== Given data ==

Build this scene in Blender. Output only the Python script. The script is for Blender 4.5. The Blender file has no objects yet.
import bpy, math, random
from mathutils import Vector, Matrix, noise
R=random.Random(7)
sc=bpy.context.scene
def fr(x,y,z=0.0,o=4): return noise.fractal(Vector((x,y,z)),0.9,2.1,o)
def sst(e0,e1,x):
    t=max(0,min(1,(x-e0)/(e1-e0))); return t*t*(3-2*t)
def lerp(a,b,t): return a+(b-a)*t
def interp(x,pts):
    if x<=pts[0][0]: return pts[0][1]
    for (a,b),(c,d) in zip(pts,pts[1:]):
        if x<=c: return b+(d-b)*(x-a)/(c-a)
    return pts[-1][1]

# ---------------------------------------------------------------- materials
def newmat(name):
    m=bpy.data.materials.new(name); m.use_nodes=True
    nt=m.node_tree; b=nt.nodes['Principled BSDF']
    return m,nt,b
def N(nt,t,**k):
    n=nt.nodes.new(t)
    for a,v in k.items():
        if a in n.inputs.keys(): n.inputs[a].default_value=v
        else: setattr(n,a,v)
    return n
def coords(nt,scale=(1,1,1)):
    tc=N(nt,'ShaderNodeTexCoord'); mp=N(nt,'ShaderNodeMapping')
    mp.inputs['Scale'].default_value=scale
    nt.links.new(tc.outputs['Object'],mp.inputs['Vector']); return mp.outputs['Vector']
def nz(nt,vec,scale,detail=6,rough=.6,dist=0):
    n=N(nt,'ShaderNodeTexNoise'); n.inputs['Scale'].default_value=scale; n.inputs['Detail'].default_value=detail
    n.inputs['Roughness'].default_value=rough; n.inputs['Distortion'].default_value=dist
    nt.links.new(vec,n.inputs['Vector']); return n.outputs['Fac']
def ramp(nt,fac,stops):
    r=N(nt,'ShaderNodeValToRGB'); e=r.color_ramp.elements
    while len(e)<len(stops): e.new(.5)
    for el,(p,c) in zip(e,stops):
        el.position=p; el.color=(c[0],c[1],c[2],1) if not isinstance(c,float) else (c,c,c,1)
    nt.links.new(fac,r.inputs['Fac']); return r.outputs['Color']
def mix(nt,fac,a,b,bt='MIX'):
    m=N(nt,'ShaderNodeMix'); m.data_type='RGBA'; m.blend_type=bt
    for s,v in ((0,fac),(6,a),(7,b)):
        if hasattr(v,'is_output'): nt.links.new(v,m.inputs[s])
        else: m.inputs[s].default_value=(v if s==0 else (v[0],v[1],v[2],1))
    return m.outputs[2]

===

▶ _Short problem_
Beginning at the top of the data, extract each line through the line containing "return pts[-1][1]" and return those lines exactly, with nothing added.

▶ _Full output_
Build this scene in Blender. Output only the Python script. The script is for Blender 4.5. The Blender file has no objects yet.
import bpy, math, random
from mathutils import Vector, Matrix, noise
R=random.Random(7)
sc=bpy.context.scene
def fr(x,y,z=0.0,o=4): return noise.fractal(Vector((x,y,z)),0.9,2.1,o)
def sst(e0,e1,x):
    t=max(0,min(1,(x-e0)/(e1-e0))); return t*t*(3-2*t)
def lerp(a,b,t): return a+(b-a)*t
def interp(x,pts):
    if x<=pts[0][0]: return pts[0][1]
    for (a,b),(c,d) in zip(pts,pts[1:]):
        if x<=c: return b+(d-b)*(x-a)/(c-a)
    return pts[-1][1]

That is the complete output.